_Aim of the exercise_. Copy every line of the data that includes the string "from".

_Source excerpt_.
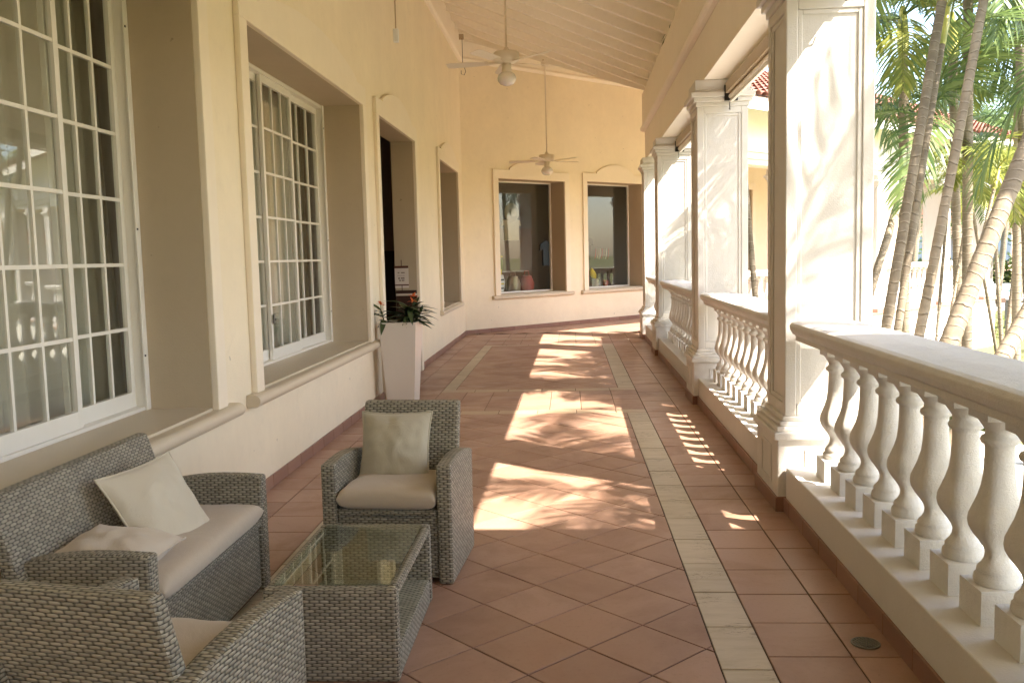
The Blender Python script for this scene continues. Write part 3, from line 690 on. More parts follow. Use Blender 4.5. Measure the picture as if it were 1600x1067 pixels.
for i, (x, yy, zz, c, lb) in enumerate(((-1.5, 2.35, 1.25, 'navy', 'navy shirt on the rail at the right of the left shop window'), (-1.5, 1.35, 1.30, 'black', 'black shirt deep in the left shop window'), (-1.45, 3.55, 1.2, 'navy', 'navy sarong hung at the left of the mug window'), (-1.5, 4.75, 1.3, 'dado', 'dark brown shirt at the right of the mug window'))):
    s_ = sthing('hanging_garment', x, yy, zz, lb, 'garment', 'garments hanging in the shop')
    MB().prism([(-.18, 0), (.18, 0), (.19, .36), (.28, .33), (.26, .48), (.09, .56), (0, .52), (-.09, .56), (-.26, .48), (-.28, .33), (-.19, .36)], lambda a, b, t: (.025 if t else -.025, a, b)).build('cloth', M[c], s_, .012); MB().tube([(0, 0, .53), (0, 0, .66), (0, .03, .70)], .006, 5).build('hanger', M['metal'], s_)
# mannequin with dress
mq = sthing('mannequin', -1.0, 4.05, 0, 'mannequin in a dark grey dress behind the mugs', 'mannequin')
MB().lathe([(.16, 0), (.16, .02), (.02, .04), (.02, 1.15), (.10, 1.2)], 14).build('stand', M['black'], mq)
MB().lathe([(.24, 1.0), (.22, 1.2), (.19, 1.45), (.15, 1.62), (.17, 1.78), (.19, 1.95), (.12, 2.06), (.05, 2.08)], 18).build('dress', M['dressc'], mq)
MB().lathe([(.045, 2.07), (.045, 2.15), (.09, 2.2), (.10, 2.28), (.085, 2.36), (.04, 2.40), (0, 2.405)], 14, cap=False).build('head', M['skin'], mq)
for s_ in (-1, 1): MB().tube([(0, s_*.17, 1.98), (.02, s_*.24, 1.7), (.06, s_*.25, 1.42)], [.045, .04, .03], 8).build('arm', M['dressc'], mq)
def mug(yy, c, lb, zz=.722, x=-.60, r=.055, h=.13):
    m_ = sthing('mug', x, yy, zz, lb, 'mug', 'mugs in the shop window')
    MB().lathe([(r*.9, 0), (r, .01), (r, h), (r*.88, h), (r*.86, .02), (0, .02)], 16, cap=False).build('cup', M[c], m_)
    MB().tube([(0, r-.004, h*.8), (0, r+.04, h*.75), (0, r+.045, h*.35), (0, r-.004, h*.25)], .009, 6).build('handle', M[c], m_)
mug(3.82, 'mint', 'mint green mug at the left of the shop window mugs'); mug(4.14, 'ivory', 'ivory patterned mug in the middle of the shop window mugs', h=.17, r=.07); mug(4.47, 'redp', 'red and yellow mug at the right of the shop window mugs')
vz = sthing('bottle', -.66, 3.90, .85, 'light blue bottle on the mint mug in the shop window', 'bottle'); MB().lathe([(.06, 0), (.065, .02), (.065, .16), (.04, .2), (.03, .26), (.035, .28)], 14).build('body', M['lightblue'], vz)
bn = sthing('toy_banana', -.68, 4.14, .90, 'bright yellow banana shaped toy above the ivory mug', 'toy'); MB().tube([(0, .09, 0), (0, .05, .05), (0, 0, .10), (0, -.03, .17), (0, -.03, .24)], [.02, .06, .075, .06, .02], 10).build('body', M['yellowp'], bn)
for i, yy in enumerate((3.62, 4.30, 4.62, 4.75)):
    s_ = sthing('figurine', -.66, yy, .722, ('pale carved figurine left of the mint mug', 'grey round figurine beside the yellow banana toy', 'dark slim figurine right of the red mug', 'dark tall figurine at the right edge of the mug window')[i], 'figurine', 'figurines in the shop window')
    hh = (.2, .2, .34, .38)[i]; MB().lathe([(.05, 0), (.055, .02), (.03, hh*.3), (.045, hh*.55), (.02, hh*.72), (.035, hh*.85), (.02, hh*.97), (0, hh)], 12, cap=False).build('body', M[('ivory', 'stone', 'dado', 'dado')[i]], s_)
for i in range(7):
    yy = 4.42+i*.07; s_ = sthing('bead_necklace', -.85, yy, 1.55, ('red bead necklace hanging first from the left', 'straw coloured bead necklace second from the left', 'ivory bead necklace third from the left', 'red bead necklace in the middle of the row', 'straw coloured bead necklace third from the right', 'ivory bead necklace second from the right', 'red bead necklace hanging last at the right')[i]+' in the mug window', 'necklace', 'bead necklaces in the shop window')
    MB().tube([(0, .02*cos(t_*pi/8), -.22*sin(t_*pi/16)**.7*random.uniform(.9, 1.1)) for t_ in range(0, 17)], .008, 5).build('beads', M[('redp', 'straw', 'ivory')[i % 3]], s_)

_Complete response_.
The Blender Python script for this scene continues. Write part 3, from line 690 on. More parts follow. Use Blender 4.5. Measure the picture as if it were 1600x1067 pixels.
    yy = 4.42+i*.07; s_ = sthing('bead_necklace', -.85, yy, 1.55, ('red bead necklace hanging first from the left', 'straw coloured bead necklace second from the left', 'ivory bead necklace third from the left', 'red bead necklace in the middle of the row', 'straw coloured bead necklace third from the right', 'ivory bead necklace second from the right', 'red bead necklace hanging last at the right')[i]+' in the mug window', 'necklace', 'bead necklaces in the shop window')